**Task to complete:**
Give the lines of the material verbatim, from the first line to the line with "CU = CR.cross(FWD).normalized()", including both.

**Information provided:**
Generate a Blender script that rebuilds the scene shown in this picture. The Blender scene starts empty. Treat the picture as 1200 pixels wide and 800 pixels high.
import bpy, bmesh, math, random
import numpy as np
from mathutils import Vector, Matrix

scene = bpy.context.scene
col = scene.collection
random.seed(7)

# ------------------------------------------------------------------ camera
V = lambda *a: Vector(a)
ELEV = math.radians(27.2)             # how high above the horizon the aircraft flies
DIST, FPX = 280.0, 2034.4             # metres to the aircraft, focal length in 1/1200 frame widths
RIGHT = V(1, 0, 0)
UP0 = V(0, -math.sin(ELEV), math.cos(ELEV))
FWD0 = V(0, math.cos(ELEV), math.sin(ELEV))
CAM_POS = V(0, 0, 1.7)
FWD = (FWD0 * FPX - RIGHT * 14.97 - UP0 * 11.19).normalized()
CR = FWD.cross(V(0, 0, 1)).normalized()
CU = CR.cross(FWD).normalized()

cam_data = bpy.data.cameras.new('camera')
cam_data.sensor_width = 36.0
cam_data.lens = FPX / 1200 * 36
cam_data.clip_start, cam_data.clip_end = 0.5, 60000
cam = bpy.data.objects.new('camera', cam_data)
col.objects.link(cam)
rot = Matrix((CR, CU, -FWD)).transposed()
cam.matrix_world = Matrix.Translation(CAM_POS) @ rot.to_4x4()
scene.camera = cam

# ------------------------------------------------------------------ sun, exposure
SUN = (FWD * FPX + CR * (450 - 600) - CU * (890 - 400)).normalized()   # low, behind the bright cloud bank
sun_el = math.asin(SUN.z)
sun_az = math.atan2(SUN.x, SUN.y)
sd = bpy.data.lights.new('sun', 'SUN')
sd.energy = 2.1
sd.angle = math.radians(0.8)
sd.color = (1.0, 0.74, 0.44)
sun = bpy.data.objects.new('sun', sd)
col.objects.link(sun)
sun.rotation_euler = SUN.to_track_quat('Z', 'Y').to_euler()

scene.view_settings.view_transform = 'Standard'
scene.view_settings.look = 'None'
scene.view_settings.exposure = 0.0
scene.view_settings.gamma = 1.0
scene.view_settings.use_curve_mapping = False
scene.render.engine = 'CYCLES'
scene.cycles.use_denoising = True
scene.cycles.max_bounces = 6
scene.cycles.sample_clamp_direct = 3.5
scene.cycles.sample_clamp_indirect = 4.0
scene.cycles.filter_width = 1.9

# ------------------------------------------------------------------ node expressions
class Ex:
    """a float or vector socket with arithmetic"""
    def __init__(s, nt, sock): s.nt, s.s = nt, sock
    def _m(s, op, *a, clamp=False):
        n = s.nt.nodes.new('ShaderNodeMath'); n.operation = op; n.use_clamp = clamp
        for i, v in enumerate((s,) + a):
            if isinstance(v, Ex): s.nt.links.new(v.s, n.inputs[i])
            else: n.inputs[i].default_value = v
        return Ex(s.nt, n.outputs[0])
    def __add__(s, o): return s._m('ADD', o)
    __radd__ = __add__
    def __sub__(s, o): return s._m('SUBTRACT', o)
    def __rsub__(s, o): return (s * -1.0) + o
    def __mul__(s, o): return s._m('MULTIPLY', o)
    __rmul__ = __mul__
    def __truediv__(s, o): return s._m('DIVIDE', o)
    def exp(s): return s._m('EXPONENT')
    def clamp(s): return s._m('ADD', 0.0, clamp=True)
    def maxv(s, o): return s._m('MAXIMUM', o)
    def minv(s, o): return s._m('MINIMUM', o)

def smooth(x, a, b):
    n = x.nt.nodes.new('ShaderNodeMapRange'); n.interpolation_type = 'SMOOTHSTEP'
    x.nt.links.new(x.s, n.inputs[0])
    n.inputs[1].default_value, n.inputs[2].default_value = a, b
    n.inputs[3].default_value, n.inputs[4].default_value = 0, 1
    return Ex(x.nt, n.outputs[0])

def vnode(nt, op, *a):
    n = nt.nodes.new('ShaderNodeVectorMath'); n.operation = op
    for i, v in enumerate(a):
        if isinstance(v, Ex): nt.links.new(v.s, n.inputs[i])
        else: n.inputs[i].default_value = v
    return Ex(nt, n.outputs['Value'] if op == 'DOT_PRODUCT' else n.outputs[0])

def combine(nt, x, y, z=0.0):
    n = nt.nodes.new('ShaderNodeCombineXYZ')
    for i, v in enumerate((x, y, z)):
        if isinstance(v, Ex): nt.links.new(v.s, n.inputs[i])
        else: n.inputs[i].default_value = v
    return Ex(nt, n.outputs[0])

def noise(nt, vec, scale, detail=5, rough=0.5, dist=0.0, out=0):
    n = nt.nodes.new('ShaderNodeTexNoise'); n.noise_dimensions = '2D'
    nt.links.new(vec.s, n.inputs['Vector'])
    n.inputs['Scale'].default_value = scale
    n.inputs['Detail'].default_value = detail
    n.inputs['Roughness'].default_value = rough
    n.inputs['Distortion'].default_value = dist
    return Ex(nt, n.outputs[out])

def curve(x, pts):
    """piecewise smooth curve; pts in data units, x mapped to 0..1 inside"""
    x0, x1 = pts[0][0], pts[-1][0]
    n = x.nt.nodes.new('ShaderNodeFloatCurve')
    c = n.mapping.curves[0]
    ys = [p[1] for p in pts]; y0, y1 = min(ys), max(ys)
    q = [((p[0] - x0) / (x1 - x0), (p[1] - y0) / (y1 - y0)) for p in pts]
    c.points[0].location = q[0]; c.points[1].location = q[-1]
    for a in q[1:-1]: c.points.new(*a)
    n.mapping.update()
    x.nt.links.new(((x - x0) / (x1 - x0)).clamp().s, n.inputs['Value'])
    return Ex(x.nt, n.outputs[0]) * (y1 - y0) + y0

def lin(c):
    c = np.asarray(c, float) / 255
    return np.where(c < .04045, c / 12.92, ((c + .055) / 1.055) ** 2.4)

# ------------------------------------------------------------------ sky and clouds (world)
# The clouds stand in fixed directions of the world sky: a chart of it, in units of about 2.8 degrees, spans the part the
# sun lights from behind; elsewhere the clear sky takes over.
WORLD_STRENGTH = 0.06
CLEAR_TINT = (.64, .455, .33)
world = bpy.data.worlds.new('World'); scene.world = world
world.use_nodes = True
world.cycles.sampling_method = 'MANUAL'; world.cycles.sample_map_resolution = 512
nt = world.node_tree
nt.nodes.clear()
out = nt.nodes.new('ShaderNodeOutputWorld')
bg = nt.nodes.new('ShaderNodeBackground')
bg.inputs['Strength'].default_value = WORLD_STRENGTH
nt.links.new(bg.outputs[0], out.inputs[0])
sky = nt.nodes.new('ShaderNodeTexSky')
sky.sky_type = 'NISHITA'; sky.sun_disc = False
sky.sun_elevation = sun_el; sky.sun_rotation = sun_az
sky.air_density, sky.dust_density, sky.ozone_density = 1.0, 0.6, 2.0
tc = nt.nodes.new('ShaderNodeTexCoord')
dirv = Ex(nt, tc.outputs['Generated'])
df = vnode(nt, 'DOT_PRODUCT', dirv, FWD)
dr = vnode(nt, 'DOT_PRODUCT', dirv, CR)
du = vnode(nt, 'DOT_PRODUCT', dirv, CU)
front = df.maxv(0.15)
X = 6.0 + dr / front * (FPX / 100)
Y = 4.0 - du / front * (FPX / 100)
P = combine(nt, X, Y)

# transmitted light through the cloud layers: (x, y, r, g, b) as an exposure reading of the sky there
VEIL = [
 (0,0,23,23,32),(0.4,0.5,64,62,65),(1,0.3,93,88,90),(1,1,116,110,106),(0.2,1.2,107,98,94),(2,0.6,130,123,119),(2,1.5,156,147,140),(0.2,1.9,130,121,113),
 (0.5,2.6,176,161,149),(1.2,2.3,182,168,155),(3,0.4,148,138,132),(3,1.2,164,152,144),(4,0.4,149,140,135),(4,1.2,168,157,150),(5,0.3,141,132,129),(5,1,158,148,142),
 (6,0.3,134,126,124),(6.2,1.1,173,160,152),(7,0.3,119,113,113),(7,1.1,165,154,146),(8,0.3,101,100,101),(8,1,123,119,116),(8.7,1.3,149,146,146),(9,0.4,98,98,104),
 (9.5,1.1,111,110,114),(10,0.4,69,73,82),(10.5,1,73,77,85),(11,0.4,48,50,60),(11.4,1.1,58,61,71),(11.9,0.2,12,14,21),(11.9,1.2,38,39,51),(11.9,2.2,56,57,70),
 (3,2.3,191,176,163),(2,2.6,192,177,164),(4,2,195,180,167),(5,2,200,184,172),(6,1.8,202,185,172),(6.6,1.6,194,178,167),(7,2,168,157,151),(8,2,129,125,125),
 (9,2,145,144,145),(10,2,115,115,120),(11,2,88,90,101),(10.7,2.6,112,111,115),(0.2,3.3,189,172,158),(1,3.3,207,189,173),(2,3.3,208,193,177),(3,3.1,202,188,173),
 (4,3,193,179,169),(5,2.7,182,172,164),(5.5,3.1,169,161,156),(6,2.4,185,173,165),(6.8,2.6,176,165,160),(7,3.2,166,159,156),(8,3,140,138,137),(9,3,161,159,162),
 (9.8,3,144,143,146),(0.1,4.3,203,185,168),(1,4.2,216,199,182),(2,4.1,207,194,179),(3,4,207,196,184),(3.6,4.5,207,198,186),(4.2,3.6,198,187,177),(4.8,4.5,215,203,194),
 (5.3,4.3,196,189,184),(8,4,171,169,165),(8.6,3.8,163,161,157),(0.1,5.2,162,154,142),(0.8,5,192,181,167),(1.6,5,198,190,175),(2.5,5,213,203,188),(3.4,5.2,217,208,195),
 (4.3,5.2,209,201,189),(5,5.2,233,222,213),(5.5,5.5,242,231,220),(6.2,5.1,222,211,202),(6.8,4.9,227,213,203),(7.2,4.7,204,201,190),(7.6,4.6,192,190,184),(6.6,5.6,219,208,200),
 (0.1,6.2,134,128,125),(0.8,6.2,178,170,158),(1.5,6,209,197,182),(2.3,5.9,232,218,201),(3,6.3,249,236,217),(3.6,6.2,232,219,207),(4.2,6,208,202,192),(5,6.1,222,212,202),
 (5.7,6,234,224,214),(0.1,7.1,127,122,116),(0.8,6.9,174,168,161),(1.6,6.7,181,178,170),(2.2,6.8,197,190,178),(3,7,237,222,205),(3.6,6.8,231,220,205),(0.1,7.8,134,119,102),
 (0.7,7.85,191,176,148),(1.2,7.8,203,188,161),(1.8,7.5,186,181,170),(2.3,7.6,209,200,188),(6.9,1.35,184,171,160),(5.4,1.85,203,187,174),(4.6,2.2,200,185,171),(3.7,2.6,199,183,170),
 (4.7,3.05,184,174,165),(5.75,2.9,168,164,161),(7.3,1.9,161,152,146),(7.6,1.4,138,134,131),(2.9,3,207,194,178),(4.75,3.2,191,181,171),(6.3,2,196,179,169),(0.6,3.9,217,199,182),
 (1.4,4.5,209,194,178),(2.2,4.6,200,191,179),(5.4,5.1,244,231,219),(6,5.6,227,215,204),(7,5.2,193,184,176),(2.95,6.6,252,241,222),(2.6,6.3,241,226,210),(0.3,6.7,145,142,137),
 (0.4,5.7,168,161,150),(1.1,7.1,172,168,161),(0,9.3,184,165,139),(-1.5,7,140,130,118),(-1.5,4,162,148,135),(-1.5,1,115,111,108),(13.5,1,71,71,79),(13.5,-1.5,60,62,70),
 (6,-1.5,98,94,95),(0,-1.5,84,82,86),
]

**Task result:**
Generate a Blender script that rebuilds the scene shown in this picture. The Blender scene starts empty. Treat the picture as 1200 pixels wide and 800 pixels high.
import bpy, bmesh, math, random
import numpy as np
from mathutils import Vector, Matrix

scene = bpy.context.scene
col = scene.collection
random.seed(7)

# ------------------------------------------------------------------ camera
V = lambda *a: Vector(a)
ELEV = math.radians(27.2)             # how high above the horizon the aircraft flies
DIST, FPX = 280.0, 2034.4             # metres to the aircraft, focal length in 1/1200 frame widths
RIGHT = V(1, 0, 0)
UP0 = V(0, -math.sin(ELEV), math.cos(ELEV))
FWD0 = V(0, math.cos(ELEV), math.sin(ELEV))
CAM_POS = V(0, 0, 1.7)
FWD = (FWD0 * FPX - RIGHT * 14.97 - UP0 * 11.19).normalized()
CR = FWD.cross(V(0, 0, 1)).normalized()
CU = CR.cross(FWD).normalized()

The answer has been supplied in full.